I have a function which looks like:
$$\frac{x+10}{(x+10) (x - 9) (x - 5)}$$
The domain of the function for input x is any number except -10, 9, and 5, because it would be dividing by zero. The thing I don't quite get is that if I were to cancel out the (x+10)'s
$$\frac{1}{(x-9)(x-5)}$$
I'm told the function has changed. I know that now the domain includes -10, when before it didn't, but this seems a bit paradoxical to me because
If I were to do:
$$\frac{x+10}{(x+10) (x - 9) (x - 5)} = a$$
then
$$\frac{1}{(x - 9) (x - 5)} also = a$$
Is there a way a someone could explain this to me because it seems a bit paradoxical. The previous two equations are equal, but the functions are not?

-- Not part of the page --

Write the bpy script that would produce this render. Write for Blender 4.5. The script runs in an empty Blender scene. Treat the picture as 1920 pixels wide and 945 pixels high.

Is it the same function but just with a different domain or is it a completely different function?
In your reasoning with
$$ \frac{x+10}{(x+10)(x-9)(x-5)} = a $$
you assumed that $a$ is a real number. This happens when $x\neq -10$. Therefore, you inadvertently assumed that $x \neq -10$, in which case the two expressions are the same.
There is no paradox. The two expressions are the same if $x\neq -10$. If $x=-10$, you can easily see that the first expression is not defined, whereas the second expression does get a real value.